The below is from a recent edition of the Deep Dive, Bitcoin Magazine’s premium markets newsletter. To be among the first to receive these insights and other on-chain bitcoin market analysis straight to your inbox, subscribe now.
In today’s analysis we cover the dynamics in the mining industry, with a particular focus on hash ribbons as a market indicator. We have covered the hash ribbons market indicator multiple times in previous daily issues, in particular on August 10, titled “One of The Biggest Indicators In Bitcoin Flashes,” before bitcoin rallied 50% over the following three months.
Hash ribbons take the 30-day and 60-day moving average of the Bitcoin hash rate, which is used to determine when sufficient miner capitulation has occurred.
Hash ribbons serve as such an effective and historically accurate buy indicator for bitcoin because it uses the changes in bitcoin hash rate to measure miner capitulation in the bitcoin market.
During periods when mining operations are turning off their rigs, it shows that it is uneconomical to mine. Hash rate declines, blocks are mined slower than the 10-minute block target, and eventually difficulty will adjust downwards to encourage these miners to plug back in.
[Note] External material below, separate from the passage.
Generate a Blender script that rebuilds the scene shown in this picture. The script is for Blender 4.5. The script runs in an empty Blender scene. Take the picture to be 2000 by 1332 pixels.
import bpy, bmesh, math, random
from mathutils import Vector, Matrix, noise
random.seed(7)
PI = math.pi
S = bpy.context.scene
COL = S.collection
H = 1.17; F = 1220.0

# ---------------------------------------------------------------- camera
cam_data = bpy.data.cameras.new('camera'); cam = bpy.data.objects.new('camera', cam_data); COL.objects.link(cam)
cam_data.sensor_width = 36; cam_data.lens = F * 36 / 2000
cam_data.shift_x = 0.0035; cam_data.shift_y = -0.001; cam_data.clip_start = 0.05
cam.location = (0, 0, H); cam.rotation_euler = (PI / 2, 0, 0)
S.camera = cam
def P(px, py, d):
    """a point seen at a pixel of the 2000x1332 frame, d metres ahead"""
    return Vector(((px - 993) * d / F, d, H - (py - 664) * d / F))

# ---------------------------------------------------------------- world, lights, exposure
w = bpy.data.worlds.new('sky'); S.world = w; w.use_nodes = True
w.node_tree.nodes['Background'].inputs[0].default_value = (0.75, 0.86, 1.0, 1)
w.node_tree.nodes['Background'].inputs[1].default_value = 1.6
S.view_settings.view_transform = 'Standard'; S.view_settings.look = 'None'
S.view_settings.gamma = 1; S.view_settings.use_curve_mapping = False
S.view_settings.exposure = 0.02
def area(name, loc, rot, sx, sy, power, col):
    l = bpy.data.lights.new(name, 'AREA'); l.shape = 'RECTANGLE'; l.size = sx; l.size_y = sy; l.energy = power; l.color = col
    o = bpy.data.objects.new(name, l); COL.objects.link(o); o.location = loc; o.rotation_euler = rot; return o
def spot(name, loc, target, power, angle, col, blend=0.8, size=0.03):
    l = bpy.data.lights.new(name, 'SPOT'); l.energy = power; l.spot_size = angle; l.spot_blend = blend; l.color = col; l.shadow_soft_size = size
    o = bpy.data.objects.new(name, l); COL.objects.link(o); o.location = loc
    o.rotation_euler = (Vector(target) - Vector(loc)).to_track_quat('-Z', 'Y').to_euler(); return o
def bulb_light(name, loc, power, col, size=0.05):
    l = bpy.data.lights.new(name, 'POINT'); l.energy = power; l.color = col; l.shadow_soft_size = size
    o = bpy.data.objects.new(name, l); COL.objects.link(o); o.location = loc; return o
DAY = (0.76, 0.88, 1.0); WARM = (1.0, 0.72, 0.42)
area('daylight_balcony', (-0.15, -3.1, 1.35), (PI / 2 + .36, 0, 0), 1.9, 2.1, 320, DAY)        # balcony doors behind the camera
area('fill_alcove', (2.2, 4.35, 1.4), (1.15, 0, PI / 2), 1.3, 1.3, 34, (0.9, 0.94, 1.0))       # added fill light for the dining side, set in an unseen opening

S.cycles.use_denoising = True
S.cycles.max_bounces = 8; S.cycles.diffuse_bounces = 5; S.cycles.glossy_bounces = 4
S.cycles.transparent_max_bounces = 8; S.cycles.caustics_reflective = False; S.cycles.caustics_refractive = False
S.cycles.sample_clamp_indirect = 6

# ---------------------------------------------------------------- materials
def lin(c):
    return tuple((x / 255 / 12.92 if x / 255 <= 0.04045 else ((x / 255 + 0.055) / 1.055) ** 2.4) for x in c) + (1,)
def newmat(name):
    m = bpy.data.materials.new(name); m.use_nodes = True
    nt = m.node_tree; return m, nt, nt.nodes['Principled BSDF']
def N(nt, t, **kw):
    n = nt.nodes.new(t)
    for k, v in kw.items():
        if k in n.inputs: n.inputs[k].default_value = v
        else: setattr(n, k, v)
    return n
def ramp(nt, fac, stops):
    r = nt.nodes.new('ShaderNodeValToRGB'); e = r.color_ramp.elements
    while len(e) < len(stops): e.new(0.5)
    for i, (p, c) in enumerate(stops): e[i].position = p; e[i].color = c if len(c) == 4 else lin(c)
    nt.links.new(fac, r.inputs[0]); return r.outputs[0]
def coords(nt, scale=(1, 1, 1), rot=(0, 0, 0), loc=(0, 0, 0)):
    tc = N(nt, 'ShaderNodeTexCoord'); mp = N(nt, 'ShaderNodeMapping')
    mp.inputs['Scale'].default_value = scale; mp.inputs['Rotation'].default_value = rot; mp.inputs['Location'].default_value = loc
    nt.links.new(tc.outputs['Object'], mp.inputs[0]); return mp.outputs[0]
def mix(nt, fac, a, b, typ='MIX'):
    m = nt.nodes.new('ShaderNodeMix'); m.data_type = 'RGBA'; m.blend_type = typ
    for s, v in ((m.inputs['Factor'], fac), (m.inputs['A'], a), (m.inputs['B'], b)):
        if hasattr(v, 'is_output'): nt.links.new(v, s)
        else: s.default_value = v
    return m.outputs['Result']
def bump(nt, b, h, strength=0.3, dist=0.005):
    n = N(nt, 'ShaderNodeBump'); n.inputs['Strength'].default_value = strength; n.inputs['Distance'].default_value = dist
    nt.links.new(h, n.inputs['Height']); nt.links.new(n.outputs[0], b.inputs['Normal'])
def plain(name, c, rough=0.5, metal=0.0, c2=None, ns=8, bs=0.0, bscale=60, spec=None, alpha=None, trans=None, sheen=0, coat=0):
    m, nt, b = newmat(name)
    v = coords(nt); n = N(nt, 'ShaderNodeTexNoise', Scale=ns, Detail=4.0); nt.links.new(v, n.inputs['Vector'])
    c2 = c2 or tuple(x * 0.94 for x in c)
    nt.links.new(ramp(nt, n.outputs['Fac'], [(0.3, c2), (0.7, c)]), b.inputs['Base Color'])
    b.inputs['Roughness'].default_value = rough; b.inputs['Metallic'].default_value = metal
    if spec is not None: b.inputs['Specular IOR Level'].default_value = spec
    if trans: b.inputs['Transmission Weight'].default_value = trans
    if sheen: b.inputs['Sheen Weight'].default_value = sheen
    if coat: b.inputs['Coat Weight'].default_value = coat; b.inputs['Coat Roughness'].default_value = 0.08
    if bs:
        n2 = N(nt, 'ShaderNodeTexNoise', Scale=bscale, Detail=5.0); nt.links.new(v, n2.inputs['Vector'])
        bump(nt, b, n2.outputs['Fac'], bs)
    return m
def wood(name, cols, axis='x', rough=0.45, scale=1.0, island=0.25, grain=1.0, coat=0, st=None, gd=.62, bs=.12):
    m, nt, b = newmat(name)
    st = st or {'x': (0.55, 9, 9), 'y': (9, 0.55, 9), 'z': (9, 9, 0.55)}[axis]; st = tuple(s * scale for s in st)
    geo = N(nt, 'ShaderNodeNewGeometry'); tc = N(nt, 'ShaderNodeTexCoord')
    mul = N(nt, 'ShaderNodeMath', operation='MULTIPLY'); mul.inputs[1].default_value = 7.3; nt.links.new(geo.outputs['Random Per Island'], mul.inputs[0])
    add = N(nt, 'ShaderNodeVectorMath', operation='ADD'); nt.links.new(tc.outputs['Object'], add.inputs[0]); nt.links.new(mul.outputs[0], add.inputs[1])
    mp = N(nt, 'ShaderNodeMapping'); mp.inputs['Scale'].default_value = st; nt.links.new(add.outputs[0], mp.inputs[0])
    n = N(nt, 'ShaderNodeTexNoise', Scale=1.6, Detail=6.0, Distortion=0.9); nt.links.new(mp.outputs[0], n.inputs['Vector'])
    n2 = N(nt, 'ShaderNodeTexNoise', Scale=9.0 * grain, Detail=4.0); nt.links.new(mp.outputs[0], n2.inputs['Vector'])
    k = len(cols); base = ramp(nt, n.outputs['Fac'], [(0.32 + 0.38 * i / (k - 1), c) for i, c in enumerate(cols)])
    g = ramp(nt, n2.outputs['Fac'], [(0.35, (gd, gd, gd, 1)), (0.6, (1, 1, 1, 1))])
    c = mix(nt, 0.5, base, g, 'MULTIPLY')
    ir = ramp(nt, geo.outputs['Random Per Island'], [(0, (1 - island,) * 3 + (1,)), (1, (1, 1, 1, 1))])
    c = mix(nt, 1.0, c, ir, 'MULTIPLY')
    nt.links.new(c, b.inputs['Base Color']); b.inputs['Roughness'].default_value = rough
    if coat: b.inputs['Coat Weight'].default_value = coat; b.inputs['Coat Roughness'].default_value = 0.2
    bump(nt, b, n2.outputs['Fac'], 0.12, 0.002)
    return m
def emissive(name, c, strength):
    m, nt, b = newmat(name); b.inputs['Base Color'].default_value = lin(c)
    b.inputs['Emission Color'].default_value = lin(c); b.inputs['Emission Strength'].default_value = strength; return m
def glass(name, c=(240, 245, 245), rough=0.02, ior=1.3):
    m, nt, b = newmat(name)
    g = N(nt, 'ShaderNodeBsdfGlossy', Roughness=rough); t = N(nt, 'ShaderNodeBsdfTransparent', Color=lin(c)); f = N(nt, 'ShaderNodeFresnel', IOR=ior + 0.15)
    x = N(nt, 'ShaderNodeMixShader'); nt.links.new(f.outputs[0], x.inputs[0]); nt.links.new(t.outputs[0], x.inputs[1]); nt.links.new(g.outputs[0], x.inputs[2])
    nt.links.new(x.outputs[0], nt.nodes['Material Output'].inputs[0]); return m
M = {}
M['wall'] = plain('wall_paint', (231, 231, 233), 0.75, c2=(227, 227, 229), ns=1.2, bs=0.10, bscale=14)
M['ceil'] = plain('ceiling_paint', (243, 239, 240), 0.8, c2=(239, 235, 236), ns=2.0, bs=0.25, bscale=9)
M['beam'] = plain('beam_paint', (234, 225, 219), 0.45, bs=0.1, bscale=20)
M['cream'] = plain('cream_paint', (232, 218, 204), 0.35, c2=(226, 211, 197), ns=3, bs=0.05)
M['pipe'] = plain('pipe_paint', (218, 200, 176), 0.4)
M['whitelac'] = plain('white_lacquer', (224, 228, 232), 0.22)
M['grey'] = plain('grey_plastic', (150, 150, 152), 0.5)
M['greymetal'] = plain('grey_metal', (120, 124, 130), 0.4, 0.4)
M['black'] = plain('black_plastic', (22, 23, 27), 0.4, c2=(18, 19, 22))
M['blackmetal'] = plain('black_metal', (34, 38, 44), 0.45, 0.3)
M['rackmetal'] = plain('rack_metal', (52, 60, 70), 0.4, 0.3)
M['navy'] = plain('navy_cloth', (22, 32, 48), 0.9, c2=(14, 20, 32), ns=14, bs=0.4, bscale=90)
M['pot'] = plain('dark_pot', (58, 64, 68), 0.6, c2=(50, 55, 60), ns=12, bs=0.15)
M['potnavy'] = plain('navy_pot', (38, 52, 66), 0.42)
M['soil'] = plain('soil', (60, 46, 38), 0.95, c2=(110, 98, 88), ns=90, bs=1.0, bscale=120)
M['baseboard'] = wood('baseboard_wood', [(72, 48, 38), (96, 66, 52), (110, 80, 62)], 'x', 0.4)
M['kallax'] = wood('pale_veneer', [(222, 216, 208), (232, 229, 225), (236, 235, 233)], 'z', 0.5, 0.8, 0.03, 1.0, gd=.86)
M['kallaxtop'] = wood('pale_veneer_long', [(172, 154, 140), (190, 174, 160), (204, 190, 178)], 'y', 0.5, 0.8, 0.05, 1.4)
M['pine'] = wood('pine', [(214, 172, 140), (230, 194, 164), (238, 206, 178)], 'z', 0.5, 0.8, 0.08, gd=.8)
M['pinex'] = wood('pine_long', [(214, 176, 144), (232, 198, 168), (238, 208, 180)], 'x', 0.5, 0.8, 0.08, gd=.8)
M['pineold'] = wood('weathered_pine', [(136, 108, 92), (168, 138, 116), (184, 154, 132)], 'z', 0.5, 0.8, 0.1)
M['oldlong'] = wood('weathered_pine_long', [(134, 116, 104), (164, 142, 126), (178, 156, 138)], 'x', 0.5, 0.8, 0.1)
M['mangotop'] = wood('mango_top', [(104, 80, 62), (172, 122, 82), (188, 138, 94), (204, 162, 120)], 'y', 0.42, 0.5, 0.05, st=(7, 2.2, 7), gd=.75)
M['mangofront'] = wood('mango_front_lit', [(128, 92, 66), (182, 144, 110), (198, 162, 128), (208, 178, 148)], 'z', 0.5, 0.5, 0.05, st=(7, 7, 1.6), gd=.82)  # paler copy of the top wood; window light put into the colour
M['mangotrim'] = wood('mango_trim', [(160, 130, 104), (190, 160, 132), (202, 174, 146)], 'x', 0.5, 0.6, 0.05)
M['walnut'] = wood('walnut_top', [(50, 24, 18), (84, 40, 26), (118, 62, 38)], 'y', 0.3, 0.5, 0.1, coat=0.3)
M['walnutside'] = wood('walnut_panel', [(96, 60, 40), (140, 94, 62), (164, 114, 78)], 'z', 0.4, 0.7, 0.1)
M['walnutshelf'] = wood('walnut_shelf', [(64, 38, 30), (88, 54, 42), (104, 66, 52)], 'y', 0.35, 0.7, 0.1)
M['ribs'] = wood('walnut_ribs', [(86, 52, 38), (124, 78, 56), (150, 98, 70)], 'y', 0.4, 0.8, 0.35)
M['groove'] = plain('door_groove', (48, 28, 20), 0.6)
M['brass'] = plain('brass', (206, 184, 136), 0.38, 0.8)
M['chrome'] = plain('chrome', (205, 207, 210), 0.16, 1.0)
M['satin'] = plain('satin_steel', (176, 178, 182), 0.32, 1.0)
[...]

As of the two most recent difficulty epochs, the short-term trend has been lower hash rate. Yet if we are in a secular trend of increasing hash rate, expect mining-related equities and bitcoin mining machines themselves to likely underperform bitcoin the asset during times when hash rate rises faster than the price of bitcoin. This is due to the inelastic supply issuance of the asset in an increasingly competitive global mining arms race.